Born and raised in Macon County, Alabama in the Armstrong Community, Attorney Lateefah Muhammad is the second youngest of 11 children of the late Colonel Mabson, Sr. and Lillie Harris Mabson. She is a graduate of semi-private Cotton Valley Elementary School in Tuskegee, and South Macon High School in Roba, Alabama. A strong advocate for education, Lateefah is also a graduate of Tuskegee University at Tuskegee Institute, Alabama, with a Bachelor of Science Degree in Marketing. She earned her Juris Doctor Degree at Thurgood Marshall School of Law on the campus of Texas Southern University in Houston.

- Lateefah and future President barack Obamam in front of the Harvard Law Review office during a Law Review Conference in Boston in April 1991. She and Obama met as law students as Editors-In-Chief of their respective Law Reviews.
A general practitioner, Lateefah provides services primarily in cases involving family issues, personal injury, employment and religious discrimination, real estate, probate and business matters. She is a member of several affiliate organizations, including the Alabama State Bar, the United States District Court, Middle District of Alabama, Alabama Lawyers Association, Macon County Bar Association, where she holds the position of treasurer, and a past member of the Black Entertainment and Sports Lawyers Association. She runs a corporate law office at 3002 West Montgomery Road, Tuskegee Institute, Alabama.
During the 1996 Municipal Elections, Lateefah was elected to the Tuskegee City Council, the first attorney to ever be elected to the Council in the City’s 163-year history. She was the first Muslim woman elected to public office in Alabama.Lateefah also has the distinct honor of being the first and only Muslim sworn into office by Muslim American Leader Imam Wallace Deen Mohammed during the 1996 Inaugural Ceremony of the Tuskegee City Council.

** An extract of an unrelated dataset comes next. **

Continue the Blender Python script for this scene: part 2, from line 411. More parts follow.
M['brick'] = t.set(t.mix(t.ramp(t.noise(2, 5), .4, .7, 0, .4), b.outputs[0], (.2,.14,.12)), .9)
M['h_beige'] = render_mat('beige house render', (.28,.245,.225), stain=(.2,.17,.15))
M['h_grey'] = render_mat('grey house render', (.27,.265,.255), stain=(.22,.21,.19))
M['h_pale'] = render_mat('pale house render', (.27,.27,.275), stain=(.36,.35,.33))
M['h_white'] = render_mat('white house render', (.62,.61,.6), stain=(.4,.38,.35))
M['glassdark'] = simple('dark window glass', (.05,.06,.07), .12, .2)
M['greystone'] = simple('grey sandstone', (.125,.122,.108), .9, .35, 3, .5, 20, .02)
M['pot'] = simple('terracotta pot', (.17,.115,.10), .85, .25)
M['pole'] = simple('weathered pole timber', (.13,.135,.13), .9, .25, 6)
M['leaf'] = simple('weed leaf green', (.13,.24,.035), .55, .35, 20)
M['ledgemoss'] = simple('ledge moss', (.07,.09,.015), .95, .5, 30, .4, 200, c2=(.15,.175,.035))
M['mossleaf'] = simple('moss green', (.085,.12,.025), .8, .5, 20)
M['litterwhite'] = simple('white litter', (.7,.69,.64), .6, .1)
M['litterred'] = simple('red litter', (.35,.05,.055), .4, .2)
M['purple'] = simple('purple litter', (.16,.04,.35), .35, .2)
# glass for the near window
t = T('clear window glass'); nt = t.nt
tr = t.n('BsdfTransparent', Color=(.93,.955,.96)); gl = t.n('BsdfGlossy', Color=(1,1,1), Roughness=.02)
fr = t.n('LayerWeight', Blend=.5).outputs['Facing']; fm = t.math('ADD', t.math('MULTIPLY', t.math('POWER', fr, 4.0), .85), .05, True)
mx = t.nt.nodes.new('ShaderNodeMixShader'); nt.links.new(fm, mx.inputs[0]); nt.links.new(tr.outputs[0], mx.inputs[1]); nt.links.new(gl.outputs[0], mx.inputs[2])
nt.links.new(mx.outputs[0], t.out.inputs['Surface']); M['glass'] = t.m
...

While serving on the Council, Lateefah’s colleagues elected her to serve as a member and as chairperson of the Utilities Board of the City of Tuskegee, a multi-million dollar municipal corporation. She presently serves on the Board of Directors of The Village of Hope, Inc., a youth organization founded by Dr. Amelia Boynton Robinson in 2006, and Sisters United Foundation, Inc., an Alabama non-profit corporation that she co-founded in 2004. Featured in the 2011 Inaugural Edition of Who’s Who in Black Alabama, Lateefah does public speaking whenever her schedule permits.